Now, another wave of Sunni insurgency is underway in the Northwest, and Aleppo once again looks vulnerable. I find it very difficult to imagine how any humanitarian-minded Westerner, no matter how implacably they detested Bashar Al-Assad, could possibly see that as anything other than a complete disaster. 

Are people still so deluded that they imagine organisations like Hayat Tahir Al Sham (HTS) are anything other than sectarian fanatics who will make life unbearable for anybody who doesn’t share their ethnicity and very narrow religious perspective?  Do they still imagine that there is any significant element left in Syria with the numbers to fight for something even vaguely resembling a democratic or liberal vision? 

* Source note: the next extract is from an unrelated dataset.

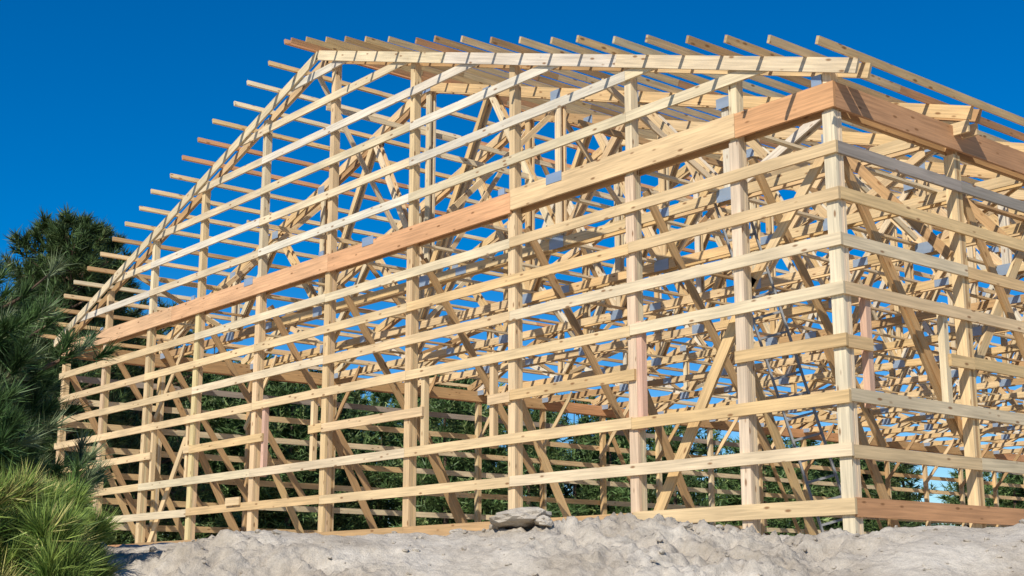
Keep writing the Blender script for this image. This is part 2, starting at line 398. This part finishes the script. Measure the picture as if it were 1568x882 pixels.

It’s poor practice as a writer to pose a long series of rhetorical questions to the reader, but the position of progressive humanitarians seeing something to cheer in the HTS breakout leaves one with so many questions, there is little one can do but ask them. Even if Aleppo falls, do they believe these militants can take the whole country? If they do, what happens to anyone who isn’t a Sunni Arab? If they don’t, do they see a return to high intensity conflict as preferable to the current settlement? If HTS take Aleppo and leave it at that, do they imagine that the regime, after everything it has come through, will allow them to establish their own Sunni Islamist statelet in the Northwest? Is that something that they’d even want, if they stopped to think about it for five minutes? 

A resurgence in the fighting in Syria will come as a terrible blow to communities that have only recently started to rebuild their lives

It’s important to ask these questions, because they highlight a complete absence of any kind of strategic approach to Syria from Western liberals (who will remain the dominant faction in the west’s diplomatic and foreign policy establishments, even after Trump takes office). And its important to bear in mind that the Syria conflict has been going on so long now that we’ve almost forgotten the time when it began, back in 2011, when liberals were still largely highly critical of neoconservative overreach in the Middle East; hence Obama’s reluctance to intervene significantly in the first place. 

The most charitable perspective, possibly, is that the Ukraine war has given them such a sharp friend-enemy distinction that they are able to see through all of the flaws and failures of HTS; “Assad is with Russia, and Russia is the enemy. Therefore HTS are our friends, and we will work through whatever problems we have with them after they’ve won”. In many ways, this has become for them the kind of sports fixture that neoconservatives naively imagined Iraq was going to be all those years ago. 

A resurgence in the fighting in Syria will come as a terrible blow to communities that have only recently started to rebuild their lives and homes after many years of war. The Syrian conflict has already blown away all previous assumptions about how long an upper-middle income country could sustain a civil war for. Radical Sunni Islamists taking hold of Aleppo will do nothing to help the people of Ukraine, no matter what aid Assad is forced to beg from Putin. The rebels stand little to no chance of unseating Assad, and seems very unlikely that the people of Syria would be better off if they did. This latest bout of violence should bring absolutely no cheer at all to anybody with a humanitarian bone in their body.